Goth is a style turned lifestyle that got its start in the 1980s in England. It’s a little punk, a little intellectual.

And it’s fading off, at least in these parts.

Herring said her style is rare in Natchez, and she has to travel to Baton Rouge to do her clothes shopping.

“Most of the stuff I wear comes from Hot Topic (a clothing store,)” she said.

And the stuff Herring likes to wear normally turns a few heads.

Fayth’s mother Brandy was very surprised about her daughter’s fashion choice.

“I thought ‘Oh my God, she’s into Satanism,’” she said. “I was very worried for a minute there.”

Brandy said she has since come to realize that her daughter was only going through a phase.

“That’s what kids do,” she said.

“Sometimes people ask if I’m a Satanist,” Fayth said. “Obviously I’m not, I’m really happy all the time actually.”

But the strange looks that black nail polish often gets comes with the territory.
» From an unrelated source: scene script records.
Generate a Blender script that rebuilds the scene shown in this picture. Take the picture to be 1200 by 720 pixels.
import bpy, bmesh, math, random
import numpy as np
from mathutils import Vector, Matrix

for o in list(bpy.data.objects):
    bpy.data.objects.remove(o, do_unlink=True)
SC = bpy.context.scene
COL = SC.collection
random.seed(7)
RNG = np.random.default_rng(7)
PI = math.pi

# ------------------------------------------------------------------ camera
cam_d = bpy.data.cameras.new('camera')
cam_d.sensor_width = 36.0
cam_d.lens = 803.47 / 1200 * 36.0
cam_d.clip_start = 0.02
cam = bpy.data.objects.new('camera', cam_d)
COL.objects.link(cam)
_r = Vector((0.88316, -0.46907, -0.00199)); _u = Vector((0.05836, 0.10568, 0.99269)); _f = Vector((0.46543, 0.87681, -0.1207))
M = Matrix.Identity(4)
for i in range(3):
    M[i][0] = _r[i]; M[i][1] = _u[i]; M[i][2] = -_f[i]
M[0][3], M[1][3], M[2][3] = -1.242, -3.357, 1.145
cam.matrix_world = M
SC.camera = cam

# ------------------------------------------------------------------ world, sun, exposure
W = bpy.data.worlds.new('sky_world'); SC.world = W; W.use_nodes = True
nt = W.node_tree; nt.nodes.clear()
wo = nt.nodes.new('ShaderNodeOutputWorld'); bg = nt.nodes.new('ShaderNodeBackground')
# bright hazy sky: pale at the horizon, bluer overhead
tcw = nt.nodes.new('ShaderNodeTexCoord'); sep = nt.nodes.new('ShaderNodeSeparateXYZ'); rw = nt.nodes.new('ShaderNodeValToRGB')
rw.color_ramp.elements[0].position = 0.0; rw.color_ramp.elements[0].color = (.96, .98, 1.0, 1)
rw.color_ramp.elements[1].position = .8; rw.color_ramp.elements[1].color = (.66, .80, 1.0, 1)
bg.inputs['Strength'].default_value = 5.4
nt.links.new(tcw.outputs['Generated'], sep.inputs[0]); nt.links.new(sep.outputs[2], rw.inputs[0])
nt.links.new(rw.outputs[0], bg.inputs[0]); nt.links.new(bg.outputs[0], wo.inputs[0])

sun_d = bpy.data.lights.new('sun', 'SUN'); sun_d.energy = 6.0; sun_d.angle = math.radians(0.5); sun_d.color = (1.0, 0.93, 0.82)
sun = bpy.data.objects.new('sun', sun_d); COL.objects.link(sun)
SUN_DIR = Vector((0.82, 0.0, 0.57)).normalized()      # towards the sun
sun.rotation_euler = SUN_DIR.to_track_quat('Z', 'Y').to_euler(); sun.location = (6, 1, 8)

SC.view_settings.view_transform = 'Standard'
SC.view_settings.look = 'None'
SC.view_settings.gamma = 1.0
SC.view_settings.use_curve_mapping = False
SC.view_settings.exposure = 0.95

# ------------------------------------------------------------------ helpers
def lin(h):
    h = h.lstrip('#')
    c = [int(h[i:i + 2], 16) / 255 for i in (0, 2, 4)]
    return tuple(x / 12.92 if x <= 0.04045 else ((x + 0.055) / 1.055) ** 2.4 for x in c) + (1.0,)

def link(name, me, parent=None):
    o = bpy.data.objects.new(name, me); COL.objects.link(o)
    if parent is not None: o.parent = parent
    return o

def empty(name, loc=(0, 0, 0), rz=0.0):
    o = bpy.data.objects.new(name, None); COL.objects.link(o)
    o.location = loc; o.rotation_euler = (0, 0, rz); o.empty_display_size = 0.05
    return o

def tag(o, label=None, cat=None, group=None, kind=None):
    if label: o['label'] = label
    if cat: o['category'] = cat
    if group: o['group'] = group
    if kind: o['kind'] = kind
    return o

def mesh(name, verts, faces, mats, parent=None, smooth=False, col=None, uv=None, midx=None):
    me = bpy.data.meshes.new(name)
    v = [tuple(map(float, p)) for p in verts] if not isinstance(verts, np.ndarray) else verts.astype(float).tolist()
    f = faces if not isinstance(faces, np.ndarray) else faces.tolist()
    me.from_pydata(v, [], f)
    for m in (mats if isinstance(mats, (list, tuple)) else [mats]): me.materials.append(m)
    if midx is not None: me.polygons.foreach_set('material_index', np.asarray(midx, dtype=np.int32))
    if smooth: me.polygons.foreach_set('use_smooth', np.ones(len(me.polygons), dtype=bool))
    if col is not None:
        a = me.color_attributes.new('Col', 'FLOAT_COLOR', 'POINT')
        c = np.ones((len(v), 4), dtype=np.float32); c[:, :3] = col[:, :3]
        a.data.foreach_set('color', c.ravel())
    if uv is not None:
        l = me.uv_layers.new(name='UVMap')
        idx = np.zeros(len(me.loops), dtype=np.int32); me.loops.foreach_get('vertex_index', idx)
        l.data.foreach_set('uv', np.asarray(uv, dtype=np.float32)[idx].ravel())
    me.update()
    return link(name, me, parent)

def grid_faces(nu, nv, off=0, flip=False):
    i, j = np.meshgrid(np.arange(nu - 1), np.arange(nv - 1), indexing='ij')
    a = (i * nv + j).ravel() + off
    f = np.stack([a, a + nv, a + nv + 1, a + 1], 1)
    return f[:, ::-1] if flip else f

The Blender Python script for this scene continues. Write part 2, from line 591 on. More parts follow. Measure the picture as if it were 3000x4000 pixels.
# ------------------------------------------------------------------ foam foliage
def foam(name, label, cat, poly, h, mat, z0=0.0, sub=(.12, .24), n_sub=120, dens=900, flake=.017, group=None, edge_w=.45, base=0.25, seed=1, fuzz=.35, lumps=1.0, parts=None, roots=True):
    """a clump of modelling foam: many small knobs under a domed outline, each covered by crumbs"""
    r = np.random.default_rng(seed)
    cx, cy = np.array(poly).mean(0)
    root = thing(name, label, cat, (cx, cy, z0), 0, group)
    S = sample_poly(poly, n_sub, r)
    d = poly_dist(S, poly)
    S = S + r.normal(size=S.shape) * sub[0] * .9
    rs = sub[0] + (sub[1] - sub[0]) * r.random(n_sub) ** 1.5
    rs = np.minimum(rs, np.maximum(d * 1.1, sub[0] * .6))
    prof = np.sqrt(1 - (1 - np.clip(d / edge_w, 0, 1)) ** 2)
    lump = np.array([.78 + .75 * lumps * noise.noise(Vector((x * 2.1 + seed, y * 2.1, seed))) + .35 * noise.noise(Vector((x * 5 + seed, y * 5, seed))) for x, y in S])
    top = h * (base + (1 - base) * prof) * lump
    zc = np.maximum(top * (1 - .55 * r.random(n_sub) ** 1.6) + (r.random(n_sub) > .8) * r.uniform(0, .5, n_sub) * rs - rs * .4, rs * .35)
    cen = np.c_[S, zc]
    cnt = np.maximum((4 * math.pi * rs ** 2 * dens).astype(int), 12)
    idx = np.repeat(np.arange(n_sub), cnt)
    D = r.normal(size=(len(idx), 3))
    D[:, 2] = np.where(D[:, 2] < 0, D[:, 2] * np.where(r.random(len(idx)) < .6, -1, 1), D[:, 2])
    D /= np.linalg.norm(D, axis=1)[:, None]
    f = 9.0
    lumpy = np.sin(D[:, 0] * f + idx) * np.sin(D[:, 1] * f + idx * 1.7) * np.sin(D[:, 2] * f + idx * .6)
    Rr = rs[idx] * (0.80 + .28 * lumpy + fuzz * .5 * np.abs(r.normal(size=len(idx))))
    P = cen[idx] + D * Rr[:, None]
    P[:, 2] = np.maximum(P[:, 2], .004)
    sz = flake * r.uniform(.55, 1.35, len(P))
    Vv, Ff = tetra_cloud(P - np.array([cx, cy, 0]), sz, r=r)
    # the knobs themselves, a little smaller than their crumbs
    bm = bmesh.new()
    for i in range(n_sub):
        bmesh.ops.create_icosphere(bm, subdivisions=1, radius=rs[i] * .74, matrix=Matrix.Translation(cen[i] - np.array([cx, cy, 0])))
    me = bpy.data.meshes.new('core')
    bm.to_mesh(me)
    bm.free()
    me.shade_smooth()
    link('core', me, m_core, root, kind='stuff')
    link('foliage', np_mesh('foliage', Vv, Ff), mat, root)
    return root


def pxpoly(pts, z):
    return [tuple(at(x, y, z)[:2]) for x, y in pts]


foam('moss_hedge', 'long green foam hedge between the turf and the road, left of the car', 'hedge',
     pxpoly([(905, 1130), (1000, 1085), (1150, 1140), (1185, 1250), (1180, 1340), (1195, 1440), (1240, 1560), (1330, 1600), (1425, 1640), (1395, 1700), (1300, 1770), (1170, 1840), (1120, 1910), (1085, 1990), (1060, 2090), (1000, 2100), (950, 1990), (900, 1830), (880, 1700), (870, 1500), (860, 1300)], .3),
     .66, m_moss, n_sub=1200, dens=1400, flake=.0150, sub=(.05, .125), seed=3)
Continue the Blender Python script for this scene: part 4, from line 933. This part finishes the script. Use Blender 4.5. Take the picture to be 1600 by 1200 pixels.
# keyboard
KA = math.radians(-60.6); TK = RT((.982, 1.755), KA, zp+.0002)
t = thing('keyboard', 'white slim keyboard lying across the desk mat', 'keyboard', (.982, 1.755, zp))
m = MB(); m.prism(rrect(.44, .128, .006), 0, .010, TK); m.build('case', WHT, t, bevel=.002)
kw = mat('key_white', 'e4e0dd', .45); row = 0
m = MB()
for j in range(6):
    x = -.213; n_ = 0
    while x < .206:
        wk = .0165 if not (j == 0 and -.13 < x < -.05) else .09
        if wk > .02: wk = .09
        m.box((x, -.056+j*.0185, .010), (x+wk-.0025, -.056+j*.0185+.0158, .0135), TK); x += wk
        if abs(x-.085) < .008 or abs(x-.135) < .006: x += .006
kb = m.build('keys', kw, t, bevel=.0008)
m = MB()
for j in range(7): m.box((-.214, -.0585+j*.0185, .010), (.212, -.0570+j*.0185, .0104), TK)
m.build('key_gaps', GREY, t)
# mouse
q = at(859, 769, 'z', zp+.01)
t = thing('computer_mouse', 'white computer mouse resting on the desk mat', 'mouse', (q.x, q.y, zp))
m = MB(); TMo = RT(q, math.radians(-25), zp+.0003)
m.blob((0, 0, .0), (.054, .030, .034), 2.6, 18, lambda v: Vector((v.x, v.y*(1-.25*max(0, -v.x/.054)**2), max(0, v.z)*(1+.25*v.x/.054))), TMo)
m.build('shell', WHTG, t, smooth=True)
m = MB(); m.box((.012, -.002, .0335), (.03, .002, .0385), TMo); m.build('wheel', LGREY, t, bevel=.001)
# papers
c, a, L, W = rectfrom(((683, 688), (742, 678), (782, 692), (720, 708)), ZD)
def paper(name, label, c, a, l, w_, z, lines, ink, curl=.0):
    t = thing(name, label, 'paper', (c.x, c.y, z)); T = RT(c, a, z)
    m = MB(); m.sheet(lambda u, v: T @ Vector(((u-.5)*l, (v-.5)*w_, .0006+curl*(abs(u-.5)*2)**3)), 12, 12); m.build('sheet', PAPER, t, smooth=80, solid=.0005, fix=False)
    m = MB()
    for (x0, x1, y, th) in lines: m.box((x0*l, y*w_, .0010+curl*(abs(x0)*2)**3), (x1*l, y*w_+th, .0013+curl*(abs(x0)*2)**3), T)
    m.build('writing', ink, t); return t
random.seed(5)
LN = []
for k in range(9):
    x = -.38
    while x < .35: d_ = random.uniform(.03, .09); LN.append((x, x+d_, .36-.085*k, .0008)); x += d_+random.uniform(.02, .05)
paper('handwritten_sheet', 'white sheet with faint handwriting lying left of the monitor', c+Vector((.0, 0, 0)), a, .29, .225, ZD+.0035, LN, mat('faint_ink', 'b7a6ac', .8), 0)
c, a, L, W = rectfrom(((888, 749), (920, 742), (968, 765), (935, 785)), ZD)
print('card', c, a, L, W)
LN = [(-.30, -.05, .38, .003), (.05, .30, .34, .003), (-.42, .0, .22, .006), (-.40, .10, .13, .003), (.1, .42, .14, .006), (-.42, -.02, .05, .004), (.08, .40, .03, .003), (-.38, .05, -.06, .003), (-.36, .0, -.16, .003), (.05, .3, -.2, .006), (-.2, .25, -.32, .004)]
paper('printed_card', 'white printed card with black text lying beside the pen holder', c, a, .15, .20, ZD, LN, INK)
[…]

Aside from the nail polish, the chains on the wallet and the tattoos, Herring’s favorite part of her wardrobe also turns quite a few heads.

And the corset is one her mom wishes she’d go without.

Admittedly it’s not an obvious fashion choice but she likes it.

“I want her to be seen as a person not as an object,” Brandy said. “Between the thigh high boots, fishnets and the corset, it kind of freaks me out.”

But Fayth dresses herself, and in general mom is OK with it.

“She wants me to wear a sweater over (the corset),” Fayth said. “Other than that she doesn’t mind the way I dress.”

Area teachers have had lots of experience with Goth.

Natchez High School teacher Frances Doss has been in front of the classroom for 27 years.

“That was one style I never could understand,” she said. “But they were never bad students.”

In fact Doss said her Goth students were generally quiet.

“I don’t think any of them were bad kids,” she said.

And Fayth is no exception.

“I’m not a bad person,” she said. “It’s only an outfit.”

Fayth’s mother said she can see that Fayth is moving into other more normalized fashion trends.

“She’s getting away from that now,” she said.

But as Fayth moves, trending away from Goth, she said there’s one thing she will not leave behind anytime soon.

“Eye-liner,” she said. “I cannot live without eye-liner.”